Ukrinform recalls that information appeared in the media that during the negotiations at the White House, US President Donald Trump's special envoy Steve Witkoff put pressure on Ukraine to cede the Donetsk region to Russia.

During his meeting with US President Donald Trump on October 17, Ukrainian President Volodymyr Zelensky said that he was ready to join Trump's upcoming meeting with (Russian President Vladimir) Putin in Budapest.

Maintaining European solidarity with Ukraine, which is fighting the Russian invasion, is more important today than ever, Polish Prime Minister Donald Tusk said on the occasion of the talks between the US and Ukrainian presidents, the Polish news agency PAP reported.

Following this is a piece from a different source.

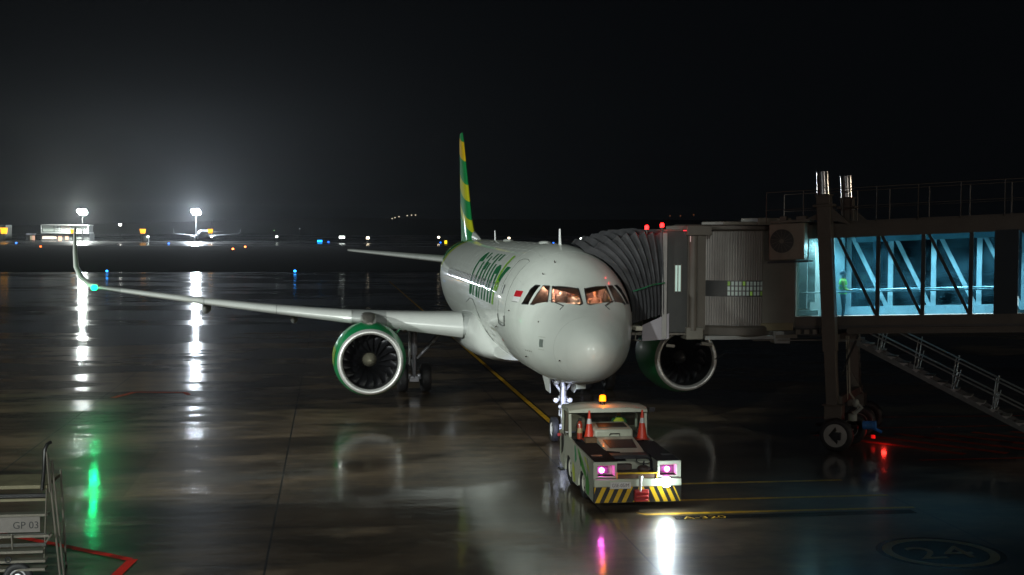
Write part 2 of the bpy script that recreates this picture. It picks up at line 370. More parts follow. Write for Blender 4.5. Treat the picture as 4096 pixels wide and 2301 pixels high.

US President Donald Trump welcomed Ukrainian President Volodymyr Zelensky to the White House on Friday. But Trump dashed Ukraine's hopes for a quick delivery of Tomahawk cruise missiles that could tip the balance in the nearly three-year conflict, arguing that the United States needs the missiles and that providing them to Ukraine could escalate tensions between the United States and Russia.

After the meeting, Zelensky spoke by phone with a number of European leaders, including Tusk.

"Following President Zelensky's talks at the White House and with European leaders, one thing is absolutely clear: Europe's solidarity with Ukraine against Russian aggression is more important today than ever," Tusk wrote on the social platform "Ex".